Yes, well, see above. I agree that starting Lisp programmers will take some time to learn how to use tail recursion, but it's not a problem for a) an experienced Lisp programmer, b) a Lisp teacher who is trying to drive this point home.

> Backtraces are incredibly useful for debugging. Be aware though that tail-call elimination may have removed some function calls from the stack.

This is true in many languages. I've seen this in C. You have to get used to it because tail call optimization is so important.

> bfs is a terrible name, because it says how it works, not what it does.

Sometimes "how it works" has to bleed into the naming somehow. Generally (i.e., not just in Lisp) this function could be `search` (which is what TFA wants) in some namespace/package/whatever that where the function implements [part of] an interface and the provider's name denotes that this is a breadth-first search, but it's very important to understand the trade-offs of depth-first and breadth-first searching and which you get needs to be observable somewhere.
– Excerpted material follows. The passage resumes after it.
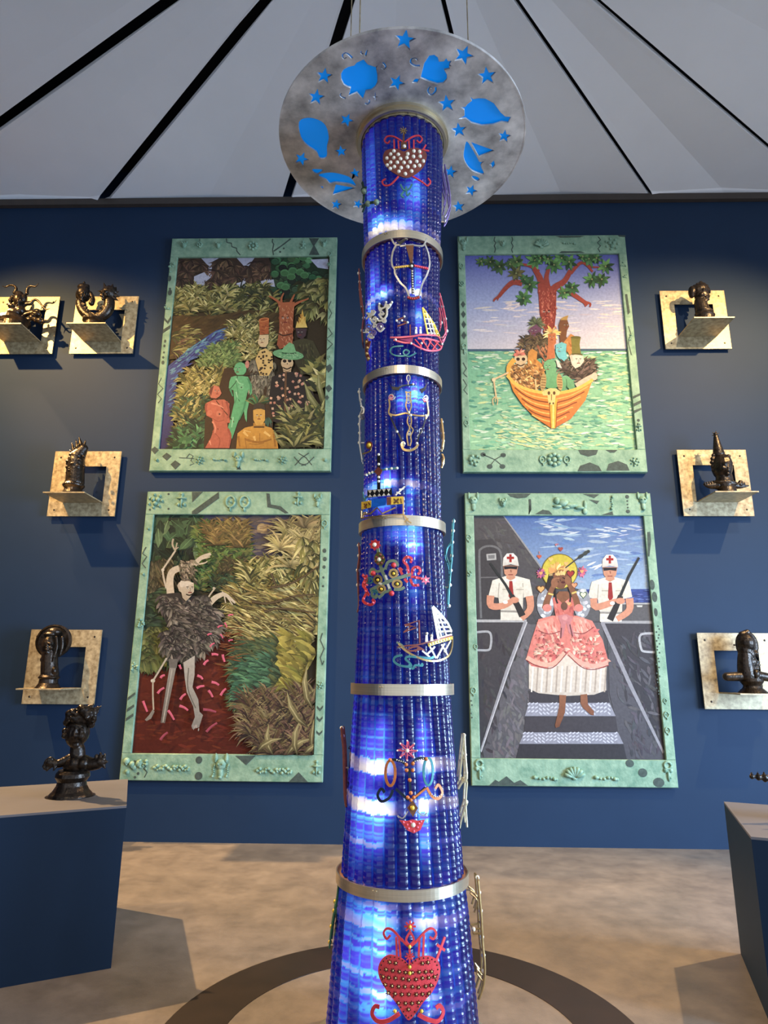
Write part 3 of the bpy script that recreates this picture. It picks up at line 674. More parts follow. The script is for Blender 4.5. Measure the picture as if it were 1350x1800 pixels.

  • lapsed_lisper an hour ago

    IDK how much this matters, but the Common Lisp standard doesn't mandate tail call elimination. So although many implementations offer it (usually as a compiler thing), it's conceptually an implementation-dependent detail that borders on a language extension: if your code actually depends on TCE for correct execution, that code might exhaust the stack under ordinary interpreter/compiler settings, and differently across different implementations. So for Common Lisp, if you want to use standardized language features standardly, it's quite reasonable to reach for iteration constructs rather than tail recursion.